1

I have two queries that are both very quick (20ms) - when i combine them with a join, i get a 30 second query and the data is wrong... What's wrong?

SELECT
    count(profile.id),
    date(profile.createdAt)
FROM profile
GROUP BY date(profile.createdAt)
ORDER BY date(profile.createdAt) DESC;

and

SELECT
    count(product.id),
    date(product.createdAt)
FROM product
GROUP BY date(product.createdAt)
ORDER BY date(product.createdAt) desc;

Joining them i get a very slow query:

SELECT
    count(profile._id),
    date(profile.createdAt),
    count(product._id),
    date(product.createdAt)
FROM profile
    INNER JOIN product
    ON date(product.createdAt) = date(profile.createdAt)
GROUP BY 
    date(product.createdAt), 
    date(profile.createdAt)
ORDER BY date(product.createdAt) desc;

2 Answers 2

2

The logical error with your current approach is that you are double counting one or both of the counts due to the join. You may try doing the aggregations in separate subqueries, and then join those subqueries:

SELECT
    t1.createdAt,
    COALESCE(t1.profile_cnt, 0) AS profile_cnt,
    COALESCE(t2.product_cnt, 0) AS product_cnt
FROM
(
    SELECT DATE(createdAt) AS createdAt, COUNT(id) AS profile_cnt
    FROM profile
    GROUP BY DATE(createdAt)
) t1
INNER JOIN
(
    SELECT DATE(createdAt) AS createdAt, COUNT(id) AS product_cnt
    FROM product
    GROUP BY DATE(createdAt)
) t2
    ON t1.createdAt = t2.createdAt;

If the two tables don't both contain the same dates, then the above query might drop certain dates. To avoid this, we could join with a calendar table which includes all dates we want to appear in the output.
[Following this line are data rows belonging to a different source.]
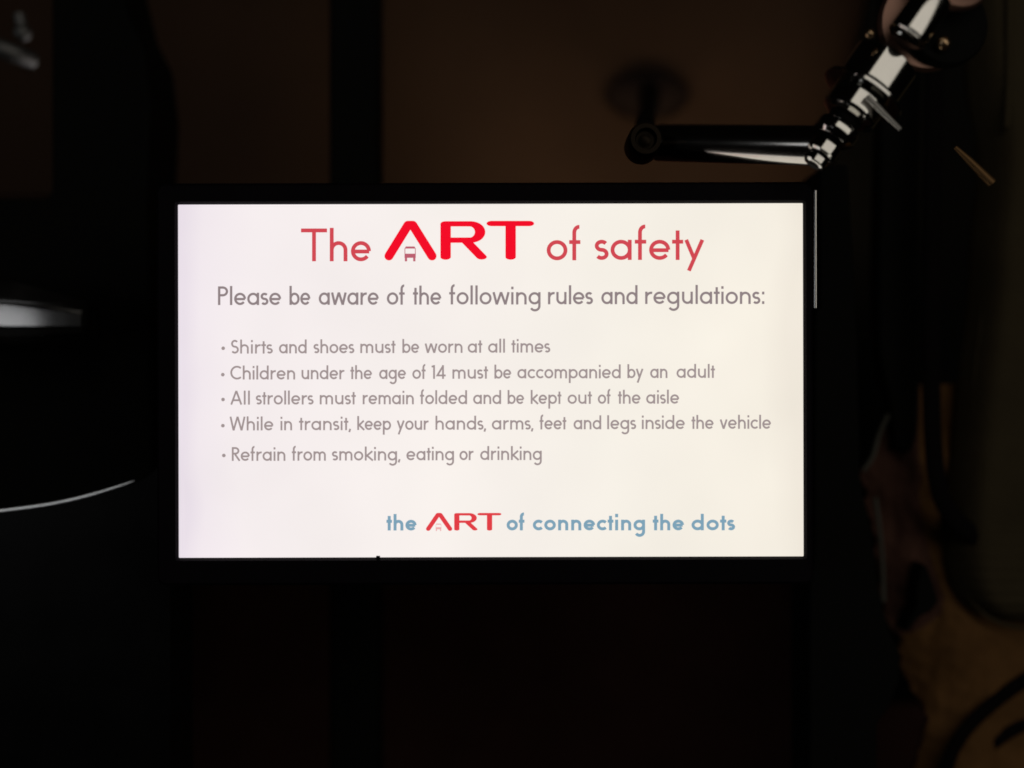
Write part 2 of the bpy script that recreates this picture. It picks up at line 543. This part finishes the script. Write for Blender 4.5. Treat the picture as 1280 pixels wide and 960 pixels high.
text_line("rule_text", [("While", 286.3, 342.5), ("in", 350, 365.9), ("transit,", 373.1, 439.1), ("keep", 446, 489.7), ("your", 495.3, 536.9), ("hands,", 543.8, 608.1),
          ("arms,", 614.3, 667.2), ("feet", 673.8, 709), ("and", 716.5, 752.5), ("legs", 758.6, 796.2), ("inside", 801.9, 857.1), ("the", 863.8, 893.1), ("vehicle", 899.2, 964.8)],
          slope(538.1, 300, 536.0, 940), cap, X, w, M_TXT_RULE, (278.4, 532.1), "fourth and longest rule, about hands and feet")
text_line("rule_text", [("Refrain", 289.1, 357.5), ("from", 364.1, 408.1), ("smoking,", 414.3, 500.9), ("eating", 507.4, 568.4), ("or", 573.8, 593.1), ("drinking", 599.7, 678.1)],
          slope(576.2, 300, 575.0, 670), cap, X, w, M_TXT_RULE, (279.6, 569.4), "last rule, about smoking and eating")
text_line("slogan_text", [("the", 482.6, 521.6)],
          slope(663.2, 490, 662.9, 900), 20.2, .66, .185, M_TXT_BLUE, label="pale blue slogan word left of the small logo")
text_line("slogan_text", [("of", 632.8, 657), ("connecting", 665.6, 807.3), ("the", 815.7, 856), ("dots", 864, 919.8)],
          slope(663.2, 490, 662.9, 900), 20.2, .66, .185, M_TXT_BLUE, label="pale blue slogan words right of the small logo")

def logo(name, ox, oy, kx, ky, mt, label):
    """wide rounded A R T; coordinates measured on the big logo, from its top left corner"""
    ink = Ink()
    f = lambda pts: [(ox + x * kx, oy + y * ky) for x, y in pts]
    pw, ph = 13.0 * kx, 6.6 * ky
    ra = 11.2
    # A without a crossbar
    for seg in ([(6.7, 43.6), (30.4, 5.2)], [(30.4, 5.2), (36.6, 5.2)], [(36.6, 5.2), (60.6, 43.6)]):
        ink.stroke(f(seg), ra * kx, ra * ky * 1.0, True)
    # R
    bowl = [(77.6, 3.4), (108.5, 3.4)] + [(108.5 + 12.2 * math.sin(math.radians(a)), 13.6 - 10.2 * math.cos(math.radians(a))) for a in range(0, 181, 12)] + [(78, 23.8)]
    ink.stroke(f([(77.6, 3.4), (77.6, 45.0)]), pw, ph, True)
    ink.stroke(f(bowl), pw, ph, True)
    ink.stroke(f([(103.0, 24.6), (122.6, 44.8)]), pw, ph, True)
    # T
    ink.stroke(f([(135.2, 3.0), (181.8, 3.0)]), pw, ph, True)
    ink.stroke(f([(158.9, 3.0), (158.9, 45.0)]), pw, ph, True)
    return ink.done(name, mt, label)

logo("logo", 479.4, 276.3, 1.0, 1.0, M_TXT_LOGO, "large red logo in the heading")
logo("logo", 531.9, 641.4, 95.2 / 189.0, 22.2 / 49.0, M_TXT_LOGO2, "small red logo in the slogan")

def bus(ox, oy, k, m_):
    ink = Ink()
    R4 = lambda x0, y0, x1, y1: ink.poly([(ox + x0 * k, oy + y0 * k), (ox + x1 * k, oy + y0 * k), (ox + x1 * k, oy + y1 * k), (ox + x0 * k, oy + y1 * k)])
    ink.poly([(ox + x * k, oy + y * k) for x, y in ((1.6, 0), (12.4, 0), (14, 2.6), (0, 2.6))])
    R4(0, 2.6, .9, 9); R4(13.1, 2.6, 14, 9)
    R4(0, 9, 14, 14.2); R4(.4, 14.2, 3.2, 18.6); R4(10.8, 14.2, 13.6, 18.6)
    return ink.done("bus_symbol", m_)
bus(505.6, 308.0, 1.0, M_TXT_BUS)
bus(544.6, 654.6, .50, M_TXT_BUSP)

# ------------------------------------------------------------------ the surroundings
# rear wall panel
YW = 0.48
bm = bmesh.new()
pbox(bm, -420, 1120, -420, 246, YW, 0.02)
o = link("wall_panel", bm, M_WALL, None, True, 0.002)
tag(o, "dim brown wall panel above and behind the lit screen", "wall panel")
# lower wall
bm = bmesh.new()
pbox(bm, -420, 1900, 248, 1500, YW - 0.03, 0.05)
o = link("lower_wall", bm, M_LOWER, None, True, 0.003)
tag(o, "black lower wall below the lit screen", "wall panel")
# dark partition on the right
bm = bmesh.new()
slab(bm, [P(x, y, YW - .06) for x, y in ((1180, -420), (1088, 0), (1038, 205), (1030, 246), (1016, 880), (1900, 880), (1900, -420))], 0.02)
o = link("side_partition", bm, M_RUBBER, None, True, 0.003)
tag(o, "black partition behind the chrome joint at upper right", "partition")

# middle upright
Yp = 0.20
bm = bmesh.new()
pbox(bm, 411, 473, -420, 1500, Yp, 0.035)
o = link("window_post", bm, M_RUBBER, None, True, 0.004)
tag(o, "narrow black upright post behind the left half of the screen", "post")

# broad left pillar, a little bowed towards the top
Yp = 0.16
out = [(-60 + 126, -420), (64, 0), (64, 160), (64, 240), (56, 248), (-420, 250), (-420, 1500), (205, 1500), (200, 900), (190, 500), (184, 230), (188, 130), (180, 60), (160, 20), (140, -60), (120, -420)]
bm = bmesh.new()
slab(bm, [P(x, y, Yp) for x, y in out], 0.07)
o = link("pillar", bm, M_RUBBER, None, True, 0.006)
tag(o, "broad black pillar left of the screen", "pillar")

# grab rail at left
Yr = 0.09
rail = thing("grab_rail", P(-60, 380, Yr), "thick steel grab rail sticking in at the left edge", "handrail")
def bar(bm, path, prof, taper=0.0):
    """sweep a profile of (drop in px, depth in px) along path, as a closed bar"""
    k = W(1, Yr)
    x_t0, x_t1 = P(10, 0, Yr).x, P(104, 0, Yr).x
    rings = [[bm.verts.new(p + Vector((0, dy * k, -(14 + (dz - 14) * (1 - taper * max(0, min(1, (p.x - x_t0) / (x_t1 - x_t0))))) * k))) for dz, dy in prof] for p in path]
    m_ = len(prof)
    for a, b in zip(rings, rings[1:]):
        for i in range(m_): bm.faces.new((a[i], a[(i + 1) % m_], b[(i + 1) % m_], b[i]))
    bm.faces.new(rings[0]); bm.faces.new(rings[-1][::-1])
path = catmull([P(-420, 352, Yr + .0), P(-200, 365, Yr), P(-60, 377, Yr), P(0, 380, Yr), P(50, 383, Yr), P(80, 385, Yr + .0008), P(102, 387, Yr + .0019)], 10)
bm = bmesh.new()
bar(bm, path, [(-26, 26), (-30, 14), (-28, 13), (-20, 8), (-7, 2.6), (-1.5, 1.8), (0, 0), (1, -.6), (14, -1.0), (27, -.6), (29, 1), (30, 3), (40, 6), (48, 12), (50, 24), (46, 30)], .45)
link("bar", bm, M_RAIL, rail, True, 0, 14)
bm = bmesh.new()
bar(bm, [P(101, 387, Yr + .0014), P(110, 388, Yr + .004), P(116, 388.5, Yr + .018)], [(-26, 26), (-31, 14), (-20, 7), (0, -1.2), (27, -1.2), (40, 7), (51, 18), (46, 30)], .42)
link("end_cap", bm, M_RUBBER, rail, True, .001)
bm = bmesh.new()
tube(bm, [p + Vector((0, W(.2, Yr), W(4.2, Yr))) for p in path[:-10]], [W(1.7, Yr) * min(1, (len(path) - 10 - i) / 14 + .1) for i in range(len(path) - 10)], 10)
link("ridge", bm, M_RAIL, rail)

# black moulded seat shell with a bright trim, lower left
Ys = 0.06
trim = [(-420, 655), (-200, 655), (-80, 649), (0, 640), (60, 632), (110, 621), (155, 607), (185, 594), (205, 575)]
seat = thing("moulded_seat", P(-60, 1000, Ys), "black moulded seat with a thin bright curved trim at lower left", "seat")
bm = bmesh.new()
top_ = catmull([P(x, y, Ys) for x, y in trim], 6)
slab(bm, top_ + [P(212, 700, Ys), P(214, 1500, Ys), P(-420, 1500, Ys)], 0.05)
link("shell", bm, M_SHELL, seat, True, 0.003)
bm = bmesh.new()
pts = catmull([P(x, y - 1, Ys - .002 - .0001 * (x - 205) * (.35 if x < 205 else 0)) for x, y in trim[:-2] + [(168, 602)]], 8)
tube(bm, pts, [W(3.1, Ys) * (1 if i < len(pts) * .7 else max(.25, 1 - (i / len(pts) - .7) * 2.4)) for i in range(len(pts))], 16, .3)
link("trim", bm, M_TRIM, seat)

# small steel latch in the upper left corner
Yl = -0.12
lt = thing("latch", P(10, 60, Yl), "small blurred steel latch with round knob at the top left corner", "latch")
bm = bmesh.new()
tube(bm, catmull([P(-120, 22, Yl), P(-40, 46, Yl), P(10, 64, Yl), P(40, 76, Yl + .01)], 6), W(12, Yl), 20)
link("bar", bm, M_ROUGHSTEEL, lt)
bm = bmesh.new()
r_ = bmesh.ops.create_uvsphere(bm, u_segments=20, v_segments=12, radius=W(11, Yl), matrix=Matrix.Translation(P(28, 41, Yl)))
link("knob", bm, M_ROUGHSTEEL, lt)
bm = bmesh.new()
lathe(bm, P(24, 18, Yl), P(28, 40, Yl) - P(24, 18, Yl), [(0, 0), (0, W(7, Yl)), (W(24, Yl), W(7, Yl)), (W(24, Yl), 0)], 20)
link("stem", bm, M_ROUGHSTEEL, lt)

# ------------------------------------------------------------------ chrome mounting arm
Ya = -0.025
arm = thing("mounting_arm", P(1025, 200, Ya), "chrome jointed mounting arm above the right corner of the screen", "mounting arm")
# round wall plate with a neck
bm = bmesh.new()
cwall = P(812, 113, 0.455)
ax = Vector((0, -1, -0.25))
lathe(bm, cwall + Vector((0, .02, 0)), ax, [(0, 0), (0, W(31, .45)), (.006, W(31, .45)), (.014, W(24, .45)), (.018, W(12, .45)), (.018, 0)], 40)
for v in bm.verts: v.co.x = cwall.x + (v.co.x - cwall.x) * 1.7
link("wall_plate", bm, M_PLATE, arm)
bm = bmesh.new()
tube(bm, catmull([P(812, 116, .445), P(811, 132, .33), P(807, 152, .15), P(806, 165, Ya + .062)], 6), [W(13, .4)] * 6 + [W(12, .15)] * 13, 20)
link("neck", bm, M_RUBBER, arm)
# pivot ring, seen face on
bm = bmesh.new()
c = P(805, 178, Ya + .032)
R1 = W(23, Ya)
lathe(bm, c + Vector((0, .014, 0)), Vector((0, -1, 0)), [(0, 0), (0, R1), (.020, R1), (.024, R1 * .86), (.024, R1 * .62), (.020, R1 * .52), (.020, R1 * .3), (.022, 0)], 40)
pv = link("pivot", bm, M_DARKSTEEL, arm)
# arm tube
bm = bmesh.new()
a, b = P(812, 178, Ya + .050), P(1032, 182, Ya - .004)
ln = (b - a).length
lathe(bm, a, b - a, [(0, 0), (0, W(20, Ya)), (ln * .06, W(25, Ya)), (ln, W(25, Ya)), (ln, 0)], 48)
link("arm_tube", bm, M_ARM, arm)
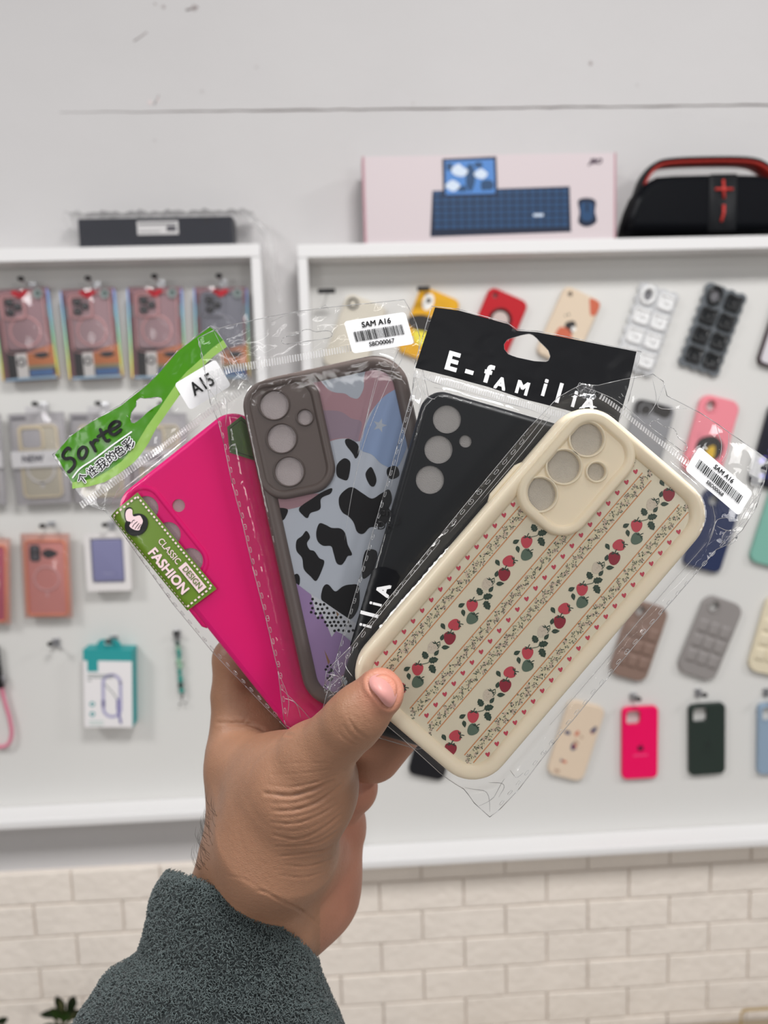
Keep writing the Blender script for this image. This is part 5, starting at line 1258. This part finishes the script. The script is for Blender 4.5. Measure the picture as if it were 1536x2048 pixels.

Regarding performance, you are doing a join of two aggregation queries, so it is not expected to be that performant. Also, calling DATE to cast createdAt to a pure date is expensive, and maybe could be avoided by maintaining a dedicated date column.

1
  • thank you! I changed the GROUP BY statements to GROUP BY DATE(createdAt), and then it worked! Also returning in 21 ms. Thank you!
    – fotoflo
    Jul 18, 2019 at 2:23
0

I think the problem is that you are joining on the result of the date function, which is likely doing a lot under the hood. That function has to execute for every record in each table.

If you can, join with the primary keys/foreign keys of the tables to take advantage of indexes.